Cities Ready To Fight Superfund Plans

Laura Shireman Staff writer

The city of Coeur d’Alene is stashing money away to fight any designation of the Coeur d’Alene River Basin as a Superfund site.

Post Falls Mayor Gus Johnson wants his city to do the same thing.

At Johnson’s request, the Post Falls City Council unanimously agreed Tuesday night to set aside up to $5,000 that would pay for attorneys to fight the EPA if it designates the area as a Superfund site. That matches the amount Coeur d’Alene said it is prepared to spend.

The EPA is testing the Spokane River for heavy metal contamination that may have washed downstream from years of mining operations at the Bunker Hill site near Kellogg.

The testing - from Lake Coeur d’Alene to the river’s junction with Lake Roosevelt - has drawn resentment from local officials such as Judy and Johnson who say the EPA is failing to give them adequate input on the testing and on the plans to deal with contamination.

“They’re wasting taxpayers’ dollars if they go out of the original 21-square-mile box. They’re grasping at straws,” Johnson said, adding he doubts the agency will find any problems. If the agency does expand the site, “Then we have to take the taxpayers’ dollars to fight them, and that’s even more money, but we can’t just stand by.”

Judy, Post Falls City Administrator Jim Hammond, Kootenai County Commissioner Dick Panabaker, representatives from the Post Falls and Coeur d’Alene chambers of commerce, and others have been meeting weekly to talk about the testing. They’ve also been discussing a lawsuit against the mining companies by the Coeur d’Alene Tribe and the federal government.

“We all have the same end in sight,” Panabaker said of the group. “We don’t want to see this (a Coeur d’Alene Basin Superfund designation) happen.

“If they decide to declare this a Superfund site, we’ll fight them to the death.”

The Coeur d’Alene City Council closed its doors to the public when it debated whether to spend the public’s money on the EPA fight. The council came out of its closed session with a decision to allocate the money.

It also decided in executive session to create a friend-of-the-court brief on the lawsuit against the mining companies.

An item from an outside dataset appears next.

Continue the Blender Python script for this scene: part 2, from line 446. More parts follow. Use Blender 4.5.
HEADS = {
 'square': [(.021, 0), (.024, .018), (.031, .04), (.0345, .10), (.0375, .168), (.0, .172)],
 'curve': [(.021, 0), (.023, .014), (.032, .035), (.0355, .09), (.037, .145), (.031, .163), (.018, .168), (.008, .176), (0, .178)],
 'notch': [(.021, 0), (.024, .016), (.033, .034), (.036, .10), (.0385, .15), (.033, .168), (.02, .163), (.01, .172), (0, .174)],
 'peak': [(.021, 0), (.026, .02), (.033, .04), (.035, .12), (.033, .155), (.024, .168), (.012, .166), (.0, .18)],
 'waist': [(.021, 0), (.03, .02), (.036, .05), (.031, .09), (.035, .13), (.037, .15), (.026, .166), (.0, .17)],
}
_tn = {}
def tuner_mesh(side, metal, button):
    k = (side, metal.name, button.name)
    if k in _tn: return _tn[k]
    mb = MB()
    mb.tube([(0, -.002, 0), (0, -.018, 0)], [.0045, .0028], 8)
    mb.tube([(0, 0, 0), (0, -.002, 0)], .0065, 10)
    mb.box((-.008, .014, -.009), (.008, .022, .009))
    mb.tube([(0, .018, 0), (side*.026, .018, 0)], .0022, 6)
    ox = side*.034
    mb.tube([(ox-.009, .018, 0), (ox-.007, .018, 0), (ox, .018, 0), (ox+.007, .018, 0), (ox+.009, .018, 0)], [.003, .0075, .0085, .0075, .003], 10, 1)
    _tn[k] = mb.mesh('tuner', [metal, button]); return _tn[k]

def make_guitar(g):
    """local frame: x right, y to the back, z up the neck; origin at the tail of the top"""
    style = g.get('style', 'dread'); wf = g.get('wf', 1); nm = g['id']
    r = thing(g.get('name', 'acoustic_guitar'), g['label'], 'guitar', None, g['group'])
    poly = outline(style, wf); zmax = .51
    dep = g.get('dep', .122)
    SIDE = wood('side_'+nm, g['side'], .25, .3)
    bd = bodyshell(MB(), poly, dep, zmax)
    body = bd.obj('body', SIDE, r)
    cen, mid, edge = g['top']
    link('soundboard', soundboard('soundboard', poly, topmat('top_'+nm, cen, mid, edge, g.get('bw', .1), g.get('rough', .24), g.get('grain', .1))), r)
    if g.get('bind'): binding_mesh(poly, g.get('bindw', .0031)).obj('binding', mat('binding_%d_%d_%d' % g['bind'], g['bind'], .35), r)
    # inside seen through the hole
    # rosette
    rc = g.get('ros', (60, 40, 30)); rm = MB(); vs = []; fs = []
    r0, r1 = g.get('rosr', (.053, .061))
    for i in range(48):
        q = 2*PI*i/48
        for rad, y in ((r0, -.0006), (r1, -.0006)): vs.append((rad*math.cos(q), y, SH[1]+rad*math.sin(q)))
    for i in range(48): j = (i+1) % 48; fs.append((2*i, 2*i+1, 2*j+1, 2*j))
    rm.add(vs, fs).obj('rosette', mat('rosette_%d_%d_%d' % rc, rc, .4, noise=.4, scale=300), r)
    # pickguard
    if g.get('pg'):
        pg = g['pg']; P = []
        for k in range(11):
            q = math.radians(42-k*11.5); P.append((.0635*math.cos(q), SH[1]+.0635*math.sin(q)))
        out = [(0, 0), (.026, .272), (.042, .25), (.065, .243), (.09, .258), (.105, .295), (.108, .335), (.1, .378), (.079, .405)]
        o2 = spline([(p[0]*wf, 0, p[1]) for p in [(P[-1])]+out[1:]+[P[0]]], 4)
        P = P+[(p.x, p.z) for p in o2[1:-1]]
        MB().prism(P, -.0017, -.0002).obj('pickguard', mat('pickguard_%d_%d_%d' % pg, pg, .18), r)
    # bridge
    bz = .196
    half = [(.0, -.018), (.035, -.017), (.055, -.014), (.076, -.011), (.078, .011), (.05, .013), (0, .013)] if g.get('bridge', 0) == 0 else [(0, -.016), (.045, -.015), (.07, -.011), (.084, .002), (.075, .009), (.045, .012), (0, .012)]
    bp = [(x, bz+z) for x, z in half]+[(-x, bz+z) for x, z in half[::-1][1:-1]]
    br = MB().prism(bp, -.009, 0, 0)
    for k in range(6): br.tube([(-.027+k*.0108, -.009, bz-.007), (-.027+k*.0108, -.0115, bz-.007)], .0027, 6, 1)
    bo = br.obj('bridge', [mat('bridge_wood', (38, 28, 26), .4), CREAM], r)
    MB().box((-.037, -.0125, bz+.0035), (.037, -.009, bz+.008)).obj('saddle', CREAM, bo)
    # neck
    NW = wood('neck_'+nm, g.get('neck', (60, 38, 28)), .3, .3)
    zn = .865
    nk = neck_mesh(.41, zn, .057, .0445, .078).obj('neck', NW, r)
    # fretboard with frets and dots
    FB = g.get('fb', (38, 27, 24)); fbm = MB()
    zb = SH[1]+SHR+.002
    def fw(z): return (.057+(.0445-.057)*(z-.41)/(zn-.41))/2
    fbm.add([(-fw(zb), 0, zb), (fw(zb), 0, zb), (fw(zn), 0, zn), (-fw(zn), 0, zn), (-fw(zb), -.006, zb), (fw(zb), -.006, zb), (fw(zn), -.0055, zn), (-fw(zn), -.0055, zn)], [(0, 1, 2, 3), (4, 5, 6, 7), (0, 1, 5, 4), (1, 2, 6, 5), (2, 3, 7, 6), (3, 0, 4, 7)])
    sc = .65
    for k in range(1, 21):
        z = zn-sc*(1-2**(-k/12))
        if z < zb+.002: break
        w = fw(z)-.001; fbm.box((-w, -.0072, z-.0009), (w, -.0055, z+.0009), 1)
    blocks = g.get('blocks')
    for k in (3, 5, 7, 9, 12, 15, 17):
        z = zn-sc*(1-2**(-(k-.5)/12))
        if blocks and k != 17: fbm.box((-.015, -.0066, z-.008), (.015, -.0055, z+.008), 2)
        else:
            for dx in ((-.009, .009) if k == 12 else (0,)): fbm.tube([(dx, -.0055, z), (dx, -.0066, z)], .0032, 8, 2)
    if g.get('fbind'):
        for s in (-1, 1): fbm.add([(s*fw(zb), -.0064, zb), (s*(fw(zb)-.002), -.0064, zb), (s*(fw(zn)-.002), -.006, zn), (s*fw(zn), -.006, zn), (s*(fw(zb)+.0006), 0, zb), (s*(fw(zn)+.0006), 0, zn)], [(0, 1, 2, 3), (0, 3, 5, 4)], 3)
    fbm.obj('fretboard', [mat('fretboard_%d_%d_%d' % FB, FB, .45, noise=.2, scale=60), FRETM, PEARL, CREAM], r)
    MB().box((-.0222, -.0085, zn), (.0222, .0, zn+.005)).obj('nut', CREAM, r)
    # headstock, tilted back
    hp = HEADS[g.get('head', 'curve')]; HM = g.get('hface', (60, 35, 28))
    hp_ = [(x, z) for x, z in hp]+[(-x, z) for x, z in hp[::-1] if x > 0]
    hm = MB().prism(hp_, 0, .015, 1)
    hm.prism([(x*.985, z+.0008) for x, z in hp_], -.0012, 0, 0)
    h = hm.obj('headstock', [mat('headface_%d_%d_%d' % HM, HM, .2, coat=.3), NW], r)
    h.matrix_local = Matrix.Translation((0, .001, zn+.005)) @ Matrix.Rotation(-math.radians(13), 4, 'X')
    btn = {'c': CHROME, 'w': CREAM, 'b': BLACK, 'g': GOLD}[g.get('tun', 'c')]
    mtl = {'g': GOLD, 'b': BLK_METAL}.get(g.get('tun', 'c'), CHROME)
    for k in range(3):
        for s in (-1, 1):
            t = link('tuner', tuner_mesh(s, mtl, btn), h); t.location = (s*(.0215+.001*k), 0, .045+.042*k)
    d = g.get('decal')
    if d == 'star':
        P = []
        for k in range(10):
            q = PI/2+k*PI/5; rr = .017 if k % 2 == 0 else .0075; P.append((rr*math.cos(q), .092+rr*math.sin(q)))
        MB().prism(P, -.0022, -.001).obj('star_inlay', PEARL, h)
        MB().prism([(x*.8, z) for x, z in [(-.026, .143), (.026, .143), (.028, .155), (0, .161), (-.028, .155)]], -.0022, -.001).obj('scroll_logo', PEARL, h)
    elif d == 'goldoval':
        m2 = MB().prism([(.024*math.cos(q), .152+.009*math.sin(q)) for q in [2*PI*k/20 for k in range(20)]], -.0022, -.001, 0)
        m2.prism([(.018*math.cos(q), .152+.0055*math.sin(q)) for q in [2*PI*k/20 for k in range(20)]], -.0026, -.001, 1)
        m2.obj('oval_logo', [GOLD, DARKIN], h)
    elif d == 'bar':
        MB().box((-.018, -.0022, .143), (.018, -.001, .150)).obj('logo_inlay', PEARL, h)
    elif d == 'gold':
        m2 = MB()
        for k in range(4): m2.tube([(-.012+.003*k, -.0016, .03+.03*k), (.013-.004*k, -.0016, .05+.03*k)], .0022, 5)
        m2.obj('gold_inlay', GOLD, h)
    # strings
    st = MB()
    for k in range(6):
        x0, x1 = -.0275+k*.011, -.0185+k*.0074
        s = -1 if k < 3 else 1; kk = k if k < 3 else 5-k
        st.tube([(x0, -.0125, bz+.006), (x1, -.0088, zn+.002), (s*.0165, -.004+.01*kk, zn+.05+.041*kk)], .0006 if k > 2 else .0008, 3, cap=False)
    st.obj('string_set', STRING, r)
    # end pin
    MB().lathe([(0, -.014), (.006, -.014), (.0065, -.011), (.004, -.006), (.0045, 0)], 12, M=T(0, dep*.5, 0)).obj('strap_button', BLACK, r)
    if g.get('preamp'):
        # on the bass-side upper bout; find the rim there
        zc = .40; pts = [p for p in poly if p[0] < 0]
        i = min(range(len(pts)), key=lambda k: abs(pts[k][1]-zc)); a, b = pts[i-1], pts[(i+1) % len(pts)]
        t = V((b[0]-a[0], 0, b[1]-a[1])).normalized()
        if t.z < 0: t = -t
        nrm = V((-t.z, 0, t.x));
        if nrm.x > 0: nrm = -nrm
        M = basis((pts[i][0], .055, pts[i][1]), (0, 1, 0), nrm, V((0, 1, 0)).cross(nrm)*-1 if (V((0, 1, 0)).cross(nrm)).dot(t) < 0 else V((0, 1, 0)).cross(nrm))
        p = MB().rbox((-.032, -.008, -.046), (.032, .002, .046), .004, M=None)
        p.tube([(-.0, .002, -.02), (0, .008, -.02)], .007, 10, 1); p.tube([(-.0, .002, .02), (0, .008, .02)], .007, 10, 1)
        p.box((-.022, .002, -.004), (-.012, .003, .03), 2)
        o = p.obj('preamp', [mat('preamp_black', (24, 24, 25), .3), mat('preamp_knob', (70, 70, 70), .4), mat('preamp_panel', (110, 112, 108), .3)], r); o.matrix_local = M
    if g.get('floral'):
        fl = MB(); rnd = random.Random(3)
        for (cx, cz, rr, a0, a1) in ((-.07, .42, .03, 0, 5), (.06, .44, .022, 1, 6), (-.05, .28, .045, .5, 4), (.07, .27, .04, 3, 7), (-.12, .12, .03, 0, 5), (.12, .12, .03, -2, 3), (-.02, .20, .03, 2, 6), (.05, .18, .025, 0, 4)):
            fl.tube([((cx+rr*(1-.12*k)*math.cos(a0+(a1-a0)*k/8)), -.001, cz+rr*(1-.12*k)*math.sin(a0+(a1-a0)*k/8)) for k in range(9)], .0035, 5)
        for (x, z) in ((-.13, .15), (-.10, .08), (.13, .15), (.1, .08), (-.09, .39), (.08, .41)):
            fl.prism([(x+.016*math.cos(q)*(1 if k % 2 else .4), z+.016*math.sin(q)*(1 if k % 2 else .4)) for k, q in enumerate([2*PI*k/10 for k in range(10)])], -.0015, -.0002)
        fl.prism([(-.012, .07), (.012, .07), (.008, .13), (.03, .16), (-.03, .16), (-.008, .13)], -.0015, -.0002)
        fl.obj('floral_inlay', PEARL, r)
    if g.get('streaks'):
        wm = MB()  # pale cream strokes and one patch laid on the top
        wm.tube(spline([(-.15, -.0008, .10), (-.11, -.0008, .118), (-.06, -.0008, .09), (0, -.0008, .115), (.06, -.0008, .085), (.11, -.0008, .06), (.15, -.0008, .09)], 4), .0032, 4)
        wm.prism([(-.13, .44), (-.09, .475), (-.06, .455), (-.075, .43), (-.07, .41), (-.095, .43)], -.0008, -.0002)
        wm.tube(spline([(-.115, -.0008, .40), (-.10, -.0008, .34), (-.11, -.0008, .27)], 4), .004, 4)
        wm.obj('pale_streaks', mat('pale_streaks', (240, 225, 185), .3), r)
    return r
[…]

The brief states Coeur d’Alene’s position that the river basin was not part of the original Superfund site, said Jerry Mason, Post Falls city attorney.

The EPA, meanwhile, says it is not expanding the Superfund site and has no plans to do so. The site’s size will remain as it has since it was configured in 1983: the 21 square miles around Bunker Hill, EPA representatives say.

“We’re studying the entire area looking for problem areas and places that might be contaminated and then we’re using our Superfund authority to clean up those areas,” said Nancy Wilson, an EPA spokeswoman.

But in Judy’s opinion, “that sounds to me like a classic case of spin control.”

He says the EPA is treating the entire length of the Spokane River and the Coeur d’Alene Basin as a Superfund site.

The agency wants to look like it has been working with local government, Judy said, but “that’s bunk.”

The EPA is working with people in the area, Wilson said, citing public meetings the agency already has conducted and meetings it’s scheduling in Spokane, Coeur d’Alene, Wallace, Harrison and possibly Plummer.

The meetings will take place later this month and in early July and will discuss plans for the agency’s tests.

Testing on the Spokane River is ongoing and results should be back in the fall, Wilson said.

“If I were him (Johnson), I’d just wait until these results were in (before allocating any city money) because Post Falls might not have any problem,” Wilson said.